A simple form of averaging might look like:
123 + 321 = 444,
213 + 312 = 444
132 + 231 = 444
And there has to be more.
I agree that it would be good if different kids found different ways. They usually do, even though I only have 8 or 9 in the group.
I was noting the sum of each column. I like your way of adding all the 1’s, 2’s and 3’s separately as well, though that will get trickier with larger numbers.
That’s a nice way to look at the averages too. I was again thinking column-by-column (if there are 12 hundreds, there is an average of 2 hundreds per number, same for tens and ones).
My two cents worth:
There are 5*4*3*2*1=120 possible five digit numbers. For each of these numbers each number is used 24 times in each of the five digit positions. The sum of these 120 numbers in each digit position is 24*15=360. The sum of the 120 numbers then can be shown as:
24*15(10^4 + 10^3 + 10^2 + 10^1 +10^0)=
360(11111)=3999960
This maybe too much for some grade levels to absorb.

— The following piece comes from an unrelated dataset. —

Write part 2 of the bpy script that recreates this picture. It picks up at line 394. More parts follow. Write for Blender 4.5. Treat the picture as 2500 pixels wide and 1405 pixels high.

Cecil, that was my first approach as well. I also imagined that instead of realizing that the 360 should be multiplied by 11111, students might just think about it in terms of the addition algorithm — add up the ones, get 360, write down the 0 and carry the “36”, etc…
My second approach was to observe that the average of the 120 possible such numbers must be 33333, so the sum is 120*33333
I’ll will be trying this out on my middle school problem-solving class at some point this year, and will report back on how it went.